In their book “Une Imposture Francaise” (A French Imposter), journalists Nicolas Beau and Olivier Toscer paint an elaborate profile of BHL; and it’s not a very flattering one: “A philosopher who’s never taught the subject in any university, a journalist who creates a cocktail mingling the true, the possible and the totally false, a patchwork filmmaker, a writer without a real literary oeuvre, he is the icon of a media-driven society in which simple appearance weighs more than the substance of things. BHL is thus first and foremost a great communicator, the PR man of the only product he really knows how to sell: himself.”

Not surprisingly, his enemies prefer to call him BHV after France’s department store: It has something for everyone.

Worse, perhaps, Levy has been accused of cozying up to socialists (Francois Mitterrand) and conservatives (Nicolas Sarkozy) alike, depending on the political zeitgeist, partly in order to push the career of his feline actress wife Arielle Dombasle, whether as head of the commission for the promotion of French cinema or, later, as president of the state-owned Arte network.

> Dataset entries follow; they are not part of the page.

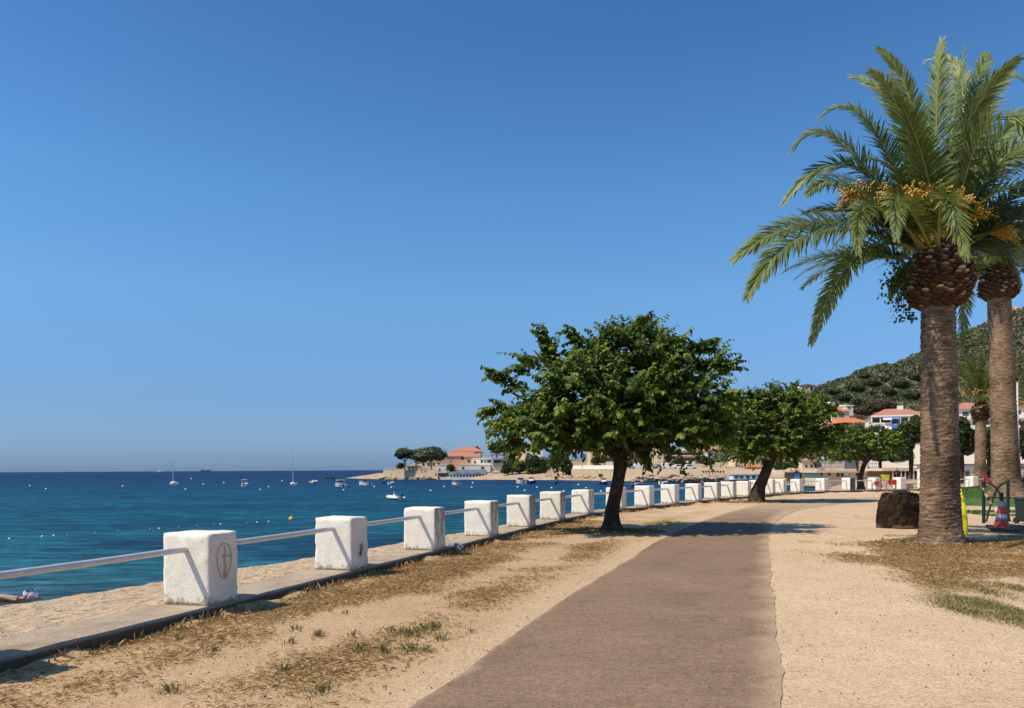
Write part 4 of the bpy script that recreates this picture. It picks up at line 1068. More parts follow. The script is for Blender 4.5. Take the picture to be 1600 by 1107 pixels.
for k in range(3):
    c = lx(716+k*15); w2 = 1.7
    mb.add([(c-w2,-1.2,lz(741)),(c+w2,-1.2,lz(741)),(c,-1.2,lz(738.2)),(c-w2,1.5,lz(741)),(c+w2,1.5,lz(741)),(c,1.5,lz(738.2))], [(0,1,2),(0,2,5,3),(1,4,5,2)])
kid(e, mb, 'gable_awning', 'bluegrey')
mb = MB()
for k in range(12): mb.box((lx(703+k*5),-1.15,lz(744)), (.12,.12,1.4))
kid(e, mb, 'post', 'white')
bld('white concrete base of the waterside restaurant', (688,758,746,749.8), 258, 4, 'wwall', (), None, cat='terrace base', name='terrace_base', ext=.5)
bld('small white shed with one dark window right of the waterside restaurant', (767,782,738,746), 262, 4, 'wwall', [(774,778,740,743,'dark')], ('gable','wwall',.7,.2), ext=.3)
e, lx, lz = bld('white garden pavilion with square columns under the umbrella pines', (636,657,728,735), 284, 5, 'wwall', [(638.5,641,730,735,'dark'),(643,647,730,735,'dark'),(649,652,730,735,'dark')], ('gable','white',.8,.3), cat='pavilion', name='pavilion', ext=1)
bld('cream house half hidden behind the umbrella pines', (648,692,719,733), 300, 8, 'cream', [(652+k*8,655+k*8,724,728,'dark') for k in range(5)], ('hip','tile',1.6,.4), ext=2)
bld('white and brown house seen just left below the big tree crown', (820,848,698,716), 292, 10, 'wwall', [(823,827,702,705,'dark'),(834,838,702,705,'dark'),(823,827,708,711,'dark')], ('hip','tile',1.6,.5), ext=5)
bld('long pale terrace house behind the olive trees', (792,822,704,716), 300, 10, 'cream', [(797,800,707,711,'dark'),(808,811,707,711,'dark')], ('hip','tile',1.5,.5), ext=5)
def seawall(label, pts, ytop, ybot, thick, mat, name='sea_wall', cap=None):
    """pts list of (px, D); top/bottom rows in photo given at every point"""
    P = [pos(px, yt, D) for (px, D), yt in zip(pts, ytop)]; B = [pos(px, yb, D) for (px, D), yb in zip(pts, ybot)]
    base = Vector((P[0].x, P[0].y, B[0].z)); mb = MB(); vs = []
    for p, b in zip(P, B):
        for q in ((p.x, p.y, b.z-.6), (p.x, p.y, p.z), (p.x+.0, p.y+thick, p.z), (p.x, p.y+thick, b.z-.6)): vs.append(Vector(q)-base)
    n = len(P); mb.add(vs, [(i*4+k, (i+1)*4+k, (i+1)*4+k+1, i*4+k+1) for i in range(n-1) for k in range(3)]+[(0,1,2,3), ((n-1)*4+3,(n-1)*4+2,(n-1)*4+1,(n-1)*4)])
    e = empty(name, base, label, 'wall'); mb.build('wall_face', M[mat], e)
    if cap:
        cv = []
        for p in P:
            for q in ((p.x, p.y-.08, p.z+.002), (p.x, p.y-.08, p.z+cap), (p.x, p.y+thick*.8, p.z+cap), (p.x, p.y+thick*.8, p.z+.002)): cv.append(Vector(q)-base)
        MB().add(cv, [(i*4+k, (i+1)*4+k, (i+1)*4+(k+1) % 4, i*4+(k+1) % 4) for i in range(n-1) for k in range(4)]+[(0,1,2,3), ((n-1)*4+3,(n-1)*4+2,(n-1)*4+1,(n-1)*4)]).build('coping', M['wwall'], e)
    return e, base
e, base = seawall('beige stone terrace wall around the tip of the headland', [(599,292),(600,286),(640,276),(684,266)], [735,735,735,735.5], [746,747,747.5,747.5], 1.0, 'stonewall')
mb = MB()
for k in range(46):
    px = 600+k*1.8; D = 286-(px-600)*.24; p = pos(px, 735, D)-base; mb.box((p.x, p.y+.2, p.z+.35), (.12,.12,.7))
a = pos(600,735,286)-base; b = pos(684,735,266)-base; mb.bar((a.x,a.y+.2,a.z+.75),(b.x,b.y+.2,b.z+.75),.2,.12)
mb.build('balustrade', M['cream'], e)
mb = MB()
for px in (612, 646, 655, 661, 681): D = 286-(px-600)*.24; p = pos(px, 742, D)-base; mb.box((p.x, p.y-.02, p.z), (.5 if px != 661 else .25,.1,.9 if px != 661 else 2.2))
kid(e, mb, 'drain_opening', 'dark')
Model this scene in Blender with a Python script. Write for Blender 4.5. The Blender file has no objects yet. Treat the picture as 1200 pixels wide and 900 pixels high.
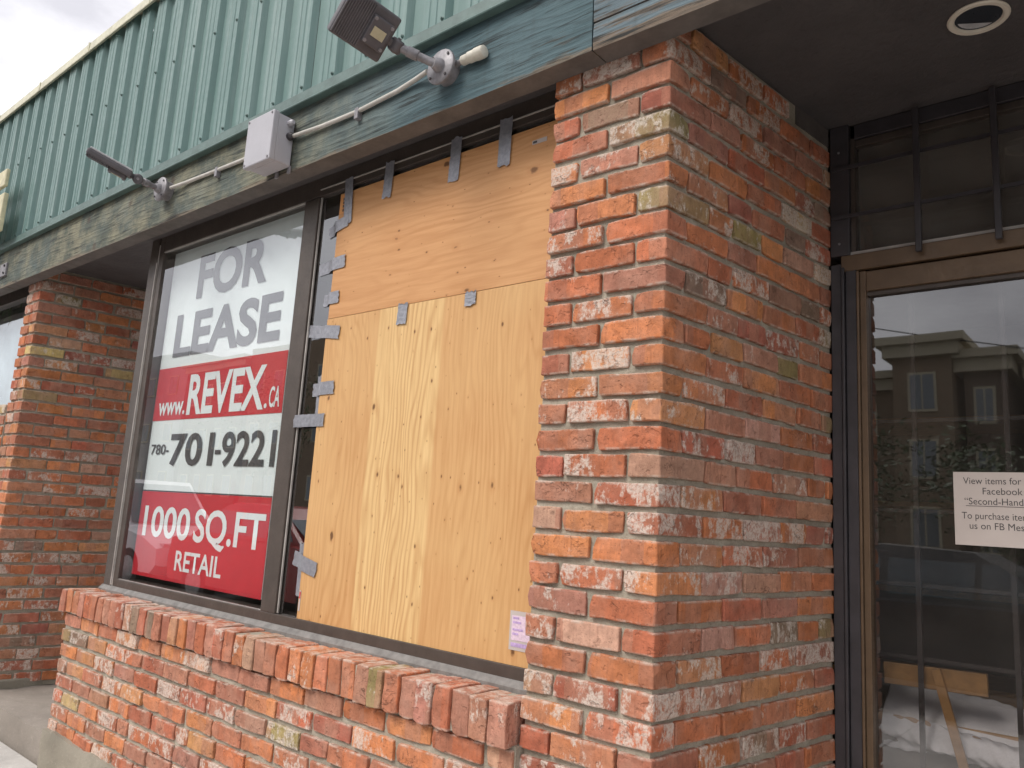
import bpy, bmesh, math, random
from mathutils import Vector, Matrix, noise
SC = bpy.context.scene
COL = SC.collection
R = math.radians

# ------------------------------------------------------------------ camera
cam_d = bpy.data.cameras.new("camera")
cam = bpy.data.objects.new("camera", cam_d)
COL.objects.link(cam)
YAW, PITCH, ROLL = R(40.4175), R(9.7084), R(3.531)
fwd = Vector((-math.sin(YAW)*math.cos(PITCH), math.cos(YAW)*math.cos(PITCH), math.sin(PITCH)))
rt0 = Vector((math.cos(YAW), math.sin(YAW), 0)); up0 = rt0.cross(fwd)
rt = math.cos(ROLL)*rt0 + math.sin(ROLL)*up0
up = -math.sin(ROLL)*rt0 + math.cos(ROLL)*up0
M = Matrix((rt, up, -fwd)).transposed().to_4x4()
M.translation = Vector((0.9705, -1.7211, 1.19))
cam.matrix_world = M
cam_d.sensor_width = 36; cam_d.lens = 916.12/1200*36
cam_d.clip_start = 0.05; cam_d.clip_end = 2000
SC.camera = cam

# ------------------------------------------------------------------ sky and sun
SUN_AZ, SUN_EL = R(198), R(46)     # azimuth measured from +Y clockwise: in front of the shop, a little to the left
w = bpy.data.worlds.new("World"); SC.world = w; w.use_nodes = True
nt = w.node_tree; nt.nodes.clear()
N = lambda t: nt.nodes.new(t)
wo = N('ShaderNodeOutputWorld'); bg = N('ShaderNodeBackground'); sky = N('ShaderNodeTexSky')
sky.sky_type = 'NISHITA'; sky.sun_disc = False; sky.sun_elevation = SUN_EL; sky.sun_rotation = SUN_AZ
sky.dust_density = 3.0
tc = N('ShaderNodeTexCoord'); mp = N('ShaderNodeMapping'); mp.inputs['Scale'].default_value = (1.6, 1.6, 3.2)
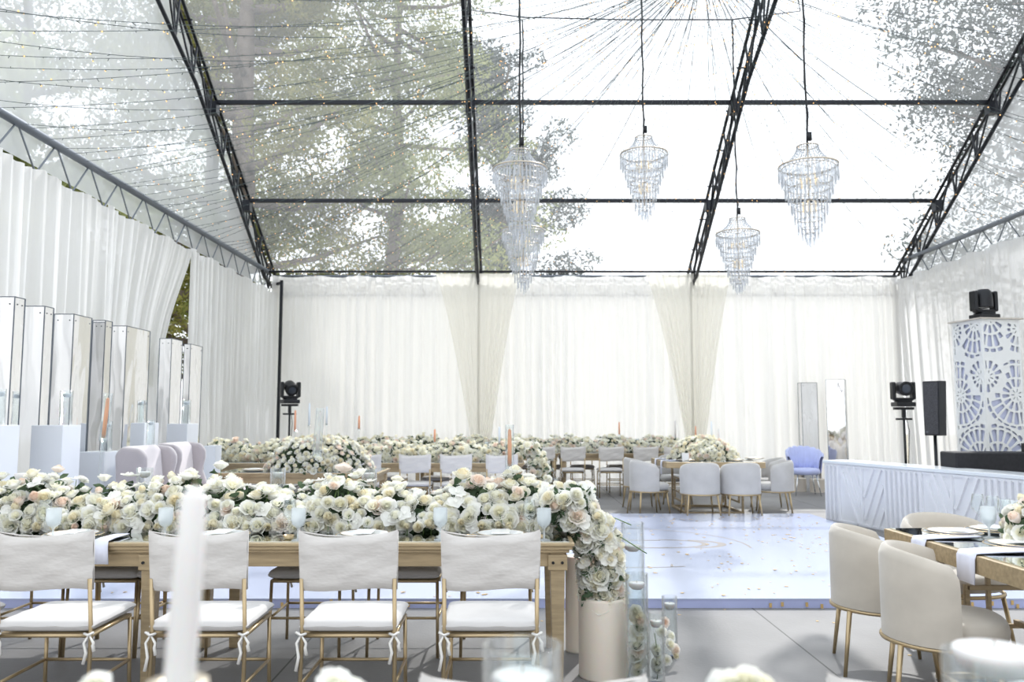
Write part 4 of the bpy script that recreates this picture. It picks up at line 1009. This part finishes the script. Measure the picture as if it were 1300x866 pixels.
# ============================================================ RIGHT BACK TABLE GROUP
RT0 = GZ(846, 595, .76); RY = 11.95
rx0, rx1 = DY(846, 590, 12.0).x-.0, DY(972, 590, 12.0).x
loop_table(rx0, rx1, 12.0, 13.3, 'brass coloured square table at the back right beyond the dance floor')
mound(0, 0, .50, .30, 330, .044, 'round white and blush flower arrangement on the back right table', 131, TN, 1, ((DY(897, 580, 12.6).x), 12.62, 0), .46, 700, .035)
for k, (px, Y, rz) in enumerate(((888.5, 11.62, 0), (940, 11.62, 0))):
    velvet('velvetgrey', DY(px, 600, Y).x, Y, rz, ['pale grey barrel chair with its back to the dance floor, left of the pair', 'pale grey barrel chair with its back to the dance floor, right of the pair'][k], 'barrel chairs at the back right table')
velvet('velvetgrey', DY(821, 600, 12.1).x, 12.1, -PI/2+.25, 'pale grey barrel chair left of the back right table, nearer one', 'barrel chairs at the back right table')
velvet('velvetgrey', DY(812, 600, 12.95).x, 12.95, -PI/2+.1, 'pale grey barrel chair left of the back right table, further one', 'barrel chairs at the back right table')
velvet('velvetgrey', DY(985, 600, 12.1).x, 12.1, PI/2-.3, 'pale grey barrel chair right of the back right table, nearest one', 'barrel chairs at the back right table')
velvet('velvetgrey', DY(977, 600, 12.9).x, 12.9, PI/2-.1, 'pale grey barrel chair right of the back right table, furthest one', 'barrel chairs at the back right table')
velvet('velvetgrey', DY(856, 600, 13.75).x, 13.75, PI, 'pale grey barrel chair on the far side of the back right table', 'barrel chairs at the back right table')
for k, (px, Y, rz) in enumerate(((872, 12.25, 0), (858, 12.75, -PI/2), (933, 12.22, 0), (958, 12.75, PI/2))):
    setting(DY(px, 590, Y).x, Y, TN, ['plate stack at the front left of the back right table', 'plate stack on the left side of the back right table', 'plate stack at the front right of the back right table', 'plate stack on the right side of the back right table'][k], 'plates on the back right table', rz)
for k, (Y, ) in enumerate(((12.35,), (12.85,))):
    napkin(([(rx0+.25, Y, TN+.01), (rx0, Y, TN+.006), (rx0-.014, Y, TN-.02), (rx0-.02, Y, TN-.2)], (0,1,0)), ['nearer napkin hanging off the left edge of the back right table', 'further napkin hanging off the left edge of the back right table'][k], w=.12, group='napkins of the back right table')
t = MB(); t.box((0,0,.06), (.11,.012,.12)); o = t.obj('table_card', M['plate'], bevel=.002); p = DY(869, 583, 12.2); o.location = (p.x, 12.12, TN); o.rotation_euler = (-.12,0,.3); tag(o, 'small white card standing on the back right table', 'card')
ft(903, 535, 560, 12.75, 'waxblue', 'distant pale taper candle at the back right arrangement')
ft(912, 545, 562, 12.7, 'wax', 'distant white taper candle at the back right arrangement')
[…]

So many were delighted with BHL falling for the prank, even though it was not directed against him. In that sense, it was different when author William Boyd pulled a scam in the late-90s with the aim of exposing the pretensions of the art world’s glitterati. For years, Boyd had been crafting the portrait of Nat Tate, a supposedly talented albeit forgotten American painter. A friend of Pablo Picasso and a lover of Peggy Guggenheim, an abstract expressionist suffering from depression, Tate killed himself at the age of 31 after destroying all, or in fact (pun intended) “99 percent,” his work.

On the eve of April Fools’ Day of 1998, Boyd launched his biography of Tate by throwing a party that attracted the typical New York art crowd. He was not alone in the trick. David Bowie read extracts from the book which included endorsements by Picasso biographer John Richardson and author Gore Vidal — “an essential dignified drunk with nothing to say,” the latter recalled on the dust jacket. The funny thing is more people that night recalled their own meetings with Tate.

Ironically, Kant held that we cannot grasp the world as it really is; we can only know the things as they appear to us — yet it’s doubtful that BHL or other prank victims will turn to the German for comfort.

Poor Levy, would have been better off trusting the words of Monty Python instead: “Immanuel Kant was a real pissant, who was very rarely stable.”